[3D scene scripts]
========================================
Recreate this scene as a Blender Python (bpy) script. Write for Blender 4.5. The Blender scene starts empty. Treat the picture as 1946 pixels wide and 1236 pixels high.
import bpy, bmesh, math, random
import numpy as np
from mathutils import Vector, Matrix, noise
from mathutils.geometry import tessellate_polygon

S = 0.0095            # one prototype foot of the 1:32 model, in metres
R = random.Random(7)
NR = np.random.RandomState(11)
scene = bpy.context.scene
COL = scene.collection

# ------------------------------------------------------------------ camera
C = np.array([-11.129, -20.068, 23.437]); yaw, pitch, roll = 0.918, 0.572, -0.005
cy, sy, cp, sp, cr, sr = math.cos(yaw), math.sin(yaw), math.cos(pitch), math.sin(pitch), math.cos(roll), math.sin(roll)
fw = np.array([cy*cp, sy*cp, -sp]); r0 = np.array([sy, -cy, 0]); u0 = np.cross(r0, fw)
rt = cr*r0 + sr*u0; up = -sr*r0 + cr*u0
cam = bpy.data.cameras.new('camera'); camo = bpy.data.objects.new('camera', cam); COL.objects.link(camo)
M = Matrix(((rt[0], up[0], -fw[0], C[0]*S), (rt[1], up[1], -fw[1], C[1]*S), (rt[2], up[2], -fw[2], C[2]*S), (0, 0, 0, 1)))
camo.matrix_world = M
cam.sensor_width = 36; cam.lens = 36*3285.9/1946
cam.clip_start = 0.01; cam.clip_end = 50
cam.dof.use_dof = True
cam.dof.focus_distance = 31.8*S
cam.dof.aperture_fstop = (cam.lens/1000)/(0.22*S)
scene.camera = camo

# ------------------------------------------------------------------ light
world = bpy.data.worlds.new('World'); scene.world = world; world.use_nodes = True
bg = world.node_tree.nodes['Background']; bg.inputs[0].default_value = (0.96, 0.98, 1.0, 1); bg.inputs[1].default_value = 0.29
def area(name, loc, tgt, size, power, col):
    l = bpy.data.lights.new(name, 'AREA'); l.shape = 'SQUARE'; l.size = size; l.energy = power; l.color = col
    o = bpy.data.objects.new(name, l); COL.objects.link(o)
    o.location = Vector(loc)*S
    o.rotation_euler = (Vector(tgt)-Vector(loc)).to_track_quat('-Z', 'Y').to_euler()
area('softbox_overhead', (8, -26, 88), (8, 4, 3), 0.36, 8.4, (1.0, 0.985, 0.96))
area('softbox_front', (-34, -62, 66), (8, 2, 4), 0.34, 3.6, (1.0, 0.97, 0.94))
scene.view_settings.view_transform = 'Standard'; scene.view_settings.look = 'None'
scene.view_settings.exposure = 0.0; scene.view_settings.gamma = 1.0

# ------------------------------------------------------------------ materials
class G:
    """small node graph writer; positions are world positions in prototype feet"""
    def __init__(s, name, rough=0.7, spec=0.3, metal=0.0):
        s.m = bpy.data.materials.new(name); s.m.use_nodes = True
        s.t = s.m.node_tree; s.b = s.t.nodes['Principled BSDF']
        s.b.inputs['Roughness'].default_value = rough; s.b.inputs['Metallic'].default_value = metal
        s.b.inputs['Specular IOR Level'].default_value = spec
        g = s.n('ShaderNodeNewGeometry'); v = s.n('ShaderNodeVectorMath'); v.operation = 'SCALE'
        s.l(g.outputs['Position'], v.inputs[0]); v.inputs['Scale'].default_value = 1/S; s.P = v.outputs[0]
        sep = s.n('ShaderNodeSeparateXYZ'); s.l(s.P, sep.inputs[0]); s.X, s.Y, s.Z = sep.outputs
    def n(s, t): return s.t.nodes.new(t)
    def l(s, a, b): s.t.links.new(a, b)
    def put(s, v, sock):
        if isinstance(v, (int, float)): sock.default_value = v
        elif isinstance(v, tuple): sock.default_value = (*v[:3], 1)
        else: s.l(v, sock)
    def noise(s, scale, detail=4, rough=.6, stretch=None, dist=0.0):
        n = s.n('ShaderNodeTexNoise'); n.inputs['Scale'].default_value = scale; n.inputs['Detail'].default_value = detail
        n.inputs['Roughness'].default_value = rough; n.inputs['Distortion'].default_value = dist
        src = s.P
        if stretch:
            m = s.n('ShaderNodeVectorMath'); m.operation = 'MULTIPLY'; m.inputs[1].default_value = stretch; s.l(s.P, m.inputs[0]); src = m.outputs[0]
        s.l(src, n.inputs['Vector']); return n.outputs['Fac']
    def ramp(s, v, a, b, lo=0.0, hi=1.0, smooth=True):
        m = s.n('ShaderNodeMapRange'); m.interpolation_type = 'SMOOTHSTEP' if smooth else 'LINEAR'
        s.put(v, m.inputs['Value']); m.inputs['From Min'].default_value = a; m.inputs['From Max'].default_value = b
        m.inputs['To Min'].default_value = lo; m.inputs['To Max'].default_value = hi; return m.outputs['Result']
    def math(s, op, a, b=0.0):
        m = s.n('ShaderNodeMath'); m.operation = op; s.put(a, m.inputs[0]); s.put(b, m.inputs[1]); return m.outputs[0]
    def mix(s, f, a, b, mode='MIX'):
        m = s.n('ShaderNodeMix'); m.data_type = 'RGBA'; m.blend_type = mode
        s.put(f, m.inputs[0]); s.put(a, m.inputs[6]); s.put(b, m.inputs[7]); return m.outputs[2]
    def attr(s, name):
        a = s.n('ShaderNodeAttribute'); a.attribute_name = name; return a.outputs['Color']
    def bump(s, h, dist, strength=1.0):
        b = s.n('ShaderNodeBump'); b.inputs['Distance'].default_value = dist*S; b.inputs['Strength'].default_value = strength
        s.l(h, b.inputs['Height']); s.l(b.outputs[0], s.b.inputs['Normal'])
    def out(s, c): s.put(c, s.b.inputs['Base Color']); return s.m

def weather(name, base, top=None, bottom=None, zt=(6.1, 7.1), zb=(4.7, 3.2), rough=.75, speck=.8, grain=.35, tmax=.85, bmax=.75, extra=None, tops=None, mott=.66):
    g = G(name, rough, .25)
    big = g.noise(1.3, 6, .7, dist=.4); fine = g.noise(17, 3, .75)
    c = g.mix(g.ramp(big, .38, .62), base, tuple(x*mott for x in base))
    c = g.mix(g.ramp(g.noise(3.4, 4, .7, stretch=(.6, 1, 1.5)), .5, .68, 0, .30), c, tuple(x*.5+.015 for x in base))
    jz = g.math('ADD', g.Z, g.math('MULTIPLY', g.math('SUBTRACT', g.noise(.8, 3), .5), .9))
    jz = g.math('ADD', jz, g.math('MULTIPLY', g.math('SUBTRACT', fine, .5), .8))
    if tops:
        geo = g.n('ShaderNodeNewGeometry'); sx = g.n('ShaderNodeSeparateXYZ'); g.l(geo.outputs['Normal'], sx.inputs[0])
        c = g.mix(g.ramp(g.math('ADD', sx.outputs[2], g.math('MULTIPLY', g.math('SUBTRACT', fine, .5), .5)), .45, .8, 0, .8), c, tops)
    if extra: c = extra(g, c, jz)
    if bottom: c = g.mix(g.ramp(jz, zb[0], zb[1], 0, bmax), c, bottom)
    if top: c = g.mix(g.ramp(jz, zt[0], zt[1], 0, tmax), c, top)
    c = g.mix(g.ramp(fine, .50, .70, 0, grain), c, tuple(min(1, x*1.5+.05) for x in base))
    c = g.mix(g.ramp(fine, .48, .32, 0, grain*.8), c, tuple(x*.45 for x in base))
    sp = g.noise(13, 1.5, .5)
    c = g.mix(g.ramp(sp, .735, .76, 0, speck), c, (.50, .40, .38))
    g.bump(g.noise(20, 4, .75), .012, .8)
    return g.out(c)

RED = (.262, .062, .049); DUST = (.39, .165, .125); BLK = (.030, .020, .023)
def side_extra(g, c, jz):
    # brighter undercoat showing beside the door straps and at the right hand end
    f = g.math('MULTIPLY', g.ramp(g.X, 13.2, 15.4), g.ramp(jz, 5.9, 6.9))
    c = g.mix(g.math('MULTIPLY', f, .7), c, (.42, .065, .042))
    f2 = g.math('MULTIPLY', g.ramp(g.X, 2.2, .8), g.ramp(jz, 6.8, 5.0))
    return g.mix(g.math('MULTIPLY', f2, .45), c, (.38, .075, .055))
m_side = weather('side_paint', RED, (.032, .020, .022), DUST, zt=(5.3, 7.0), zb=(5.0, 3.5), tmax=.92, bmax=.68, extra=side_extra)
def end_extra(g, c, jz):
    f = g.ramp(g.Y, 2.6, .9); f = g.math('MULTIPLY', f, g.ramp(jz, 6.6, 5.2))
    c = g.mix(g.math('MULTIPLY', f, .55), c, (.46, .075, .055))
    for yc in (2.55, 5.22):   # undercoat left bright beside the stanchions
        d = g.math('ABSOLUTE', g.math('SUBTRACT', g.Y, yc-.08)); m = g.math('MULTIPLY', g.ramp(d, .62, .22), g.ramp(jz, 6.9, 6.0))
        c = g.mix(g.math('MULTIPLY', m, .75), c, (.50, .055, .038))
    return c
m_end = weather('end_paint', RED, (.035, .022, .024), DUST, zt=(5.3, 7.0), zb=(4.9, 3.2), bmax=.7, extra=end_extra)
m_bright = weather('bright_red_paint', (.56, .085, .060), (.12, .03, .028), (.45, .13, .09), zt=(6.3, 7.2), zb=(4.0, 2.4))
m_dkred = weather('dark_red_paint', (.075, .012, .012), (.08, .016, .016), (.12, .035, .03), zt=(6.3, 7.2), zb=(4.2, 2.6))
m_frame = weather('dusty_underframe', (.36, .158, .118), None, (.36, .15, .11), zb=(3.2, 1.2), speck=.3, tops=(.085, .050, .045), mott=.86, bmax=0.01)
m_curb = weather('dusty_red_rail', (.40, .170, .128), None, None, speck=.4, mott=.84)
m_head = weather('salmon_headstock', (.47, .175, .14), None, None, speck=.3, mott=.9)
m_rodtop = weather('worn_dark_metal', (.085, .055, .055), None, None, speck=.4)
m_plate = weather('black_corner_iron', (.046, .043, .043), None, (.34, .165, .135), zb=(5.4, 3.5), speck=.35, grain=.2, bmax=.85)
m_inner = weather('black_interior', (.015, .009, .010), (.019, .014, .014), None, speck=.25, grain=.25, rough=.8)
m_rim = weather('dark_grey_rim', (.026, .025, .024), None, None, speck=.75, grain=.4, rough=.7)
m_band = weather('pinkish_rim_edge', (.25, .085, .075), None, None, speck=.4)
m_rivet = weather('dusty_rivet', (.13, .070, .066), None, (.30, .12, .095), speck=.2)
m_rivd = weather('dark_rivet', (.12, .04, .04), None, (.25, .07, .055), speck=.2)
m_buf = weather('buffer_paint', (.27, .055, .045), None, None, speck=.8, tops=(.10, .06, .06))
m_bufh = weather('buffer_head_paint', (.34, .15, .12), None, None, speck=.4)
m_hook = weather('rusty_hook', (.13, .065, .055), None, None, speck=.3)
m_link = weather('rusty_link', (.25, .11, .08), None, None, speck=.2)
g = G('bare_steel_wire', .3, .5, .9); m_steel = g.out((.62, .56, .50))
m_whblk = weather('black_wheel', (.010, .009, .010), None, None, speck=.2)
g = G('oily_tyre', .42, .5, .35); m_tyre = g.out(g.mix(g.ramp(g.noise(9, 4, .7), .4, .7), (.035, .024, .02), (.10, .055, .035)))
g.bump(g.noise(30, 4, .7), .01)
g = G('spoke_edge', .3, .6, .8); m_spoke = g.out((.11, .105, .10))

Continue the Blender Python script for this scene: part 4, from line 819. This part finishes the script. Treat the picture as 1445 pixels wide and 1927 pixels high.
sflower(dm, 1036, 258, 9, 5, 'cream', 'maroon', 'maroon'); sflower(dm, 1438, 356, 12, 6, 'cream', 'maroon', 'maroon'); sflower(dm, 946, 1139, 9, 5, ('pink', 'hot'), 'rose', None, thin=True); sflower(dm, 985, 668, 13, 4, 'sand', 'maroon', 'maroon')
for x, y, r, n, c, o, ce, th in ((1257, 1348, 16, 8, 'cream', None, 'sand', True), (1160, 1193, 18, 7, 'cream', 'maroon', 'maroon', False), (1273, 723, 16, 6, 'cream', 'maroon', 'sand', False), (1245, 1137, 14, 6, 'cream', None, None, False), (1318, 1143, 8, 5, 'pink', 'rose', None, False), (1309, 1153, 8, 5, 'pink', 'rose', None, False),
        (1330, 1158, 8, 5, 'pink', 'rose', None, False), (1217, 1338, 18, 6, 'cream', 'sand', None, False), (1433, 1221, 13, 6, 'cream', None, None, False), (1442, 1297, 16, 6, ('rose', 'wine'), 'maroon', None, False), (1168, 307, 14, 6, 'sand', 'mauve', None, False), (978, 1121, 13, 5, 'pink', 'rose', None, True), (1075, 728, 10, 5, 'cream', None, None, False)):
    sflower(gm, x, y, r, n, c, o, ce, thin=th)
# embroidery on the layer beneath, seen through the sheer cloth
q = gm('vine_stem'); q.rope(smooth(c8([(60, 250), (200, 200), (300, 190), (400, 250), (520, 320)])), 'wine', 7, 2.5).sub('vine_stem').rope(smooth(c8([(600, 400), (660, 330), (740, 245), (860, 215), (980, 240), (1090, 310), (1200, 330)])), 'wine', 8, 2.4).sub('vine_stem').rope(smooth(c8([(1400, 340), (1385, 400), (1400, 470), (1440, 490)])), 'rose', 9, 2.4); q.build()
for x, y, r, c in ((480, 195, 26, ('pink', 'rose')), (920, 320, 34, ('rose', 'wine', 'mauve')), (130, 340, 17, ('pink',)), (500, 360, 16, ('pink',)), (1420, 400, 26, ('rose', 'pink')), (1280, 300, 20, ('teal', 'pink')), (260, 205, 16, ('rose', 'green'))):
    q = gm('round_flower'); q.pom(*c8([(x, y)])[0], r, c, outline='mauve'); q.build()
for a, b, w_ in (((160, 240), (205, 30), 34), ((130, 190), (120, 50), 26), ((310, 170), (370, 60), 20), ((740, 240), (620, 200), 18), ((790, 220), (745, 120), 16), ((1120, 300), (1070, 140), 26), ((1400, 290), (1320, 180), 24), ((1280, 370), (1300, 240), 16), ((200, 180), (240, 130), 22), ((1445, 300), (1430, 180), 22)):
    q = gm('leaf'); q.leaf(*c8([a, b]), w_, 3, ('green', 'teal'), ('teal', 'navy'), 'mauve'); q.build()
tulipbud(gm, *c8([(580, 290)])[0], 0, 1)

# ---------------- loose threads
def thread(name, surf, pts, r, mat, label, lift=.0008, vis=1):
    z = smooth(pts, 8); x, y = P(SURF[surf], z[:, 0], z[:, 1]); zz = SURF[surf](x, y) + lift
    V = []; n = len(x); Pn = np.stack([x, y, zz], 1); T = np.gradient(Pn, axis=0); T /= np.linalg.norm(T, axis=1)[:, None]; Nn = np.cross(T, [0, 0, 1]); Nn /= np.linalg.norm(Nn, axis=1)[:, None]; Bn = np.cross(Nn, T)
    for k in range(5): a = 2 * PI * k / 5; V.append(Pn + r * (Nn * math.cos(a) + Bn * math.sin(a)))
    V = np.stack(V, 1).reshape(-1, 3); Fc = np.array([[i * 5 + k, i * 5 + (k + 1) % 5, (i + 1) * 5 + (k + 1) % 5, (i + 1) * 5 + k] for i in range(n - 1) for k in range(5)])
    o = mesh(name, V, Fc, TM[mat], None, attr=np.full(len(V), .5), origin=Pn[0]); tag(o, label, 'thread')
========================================
## Work to do
Give back the listing exactly, please, from its first line to the line containing "COL = scene.collection", inclusive, and nothing past that line.

## Result for this exercise
Recreate this scene as a Blender Python (bpy) script. Write for Blender 4.5. The Blender scene starts empty. Treat the picture as 1946 pixels wide and 1236 pixels high.
import bpy, bmesh, math, random
import numpy as np
from mathutils import Vector, Matrix, noise
from mathutils.geometry import tessellate_polygon

S = 0.0095            # one prototype foot of the 1:32 model, in metres
R = random.Random(7)
NR = np.random.RandomState(11)
scene = bpy.context.scene
COL = scene.collection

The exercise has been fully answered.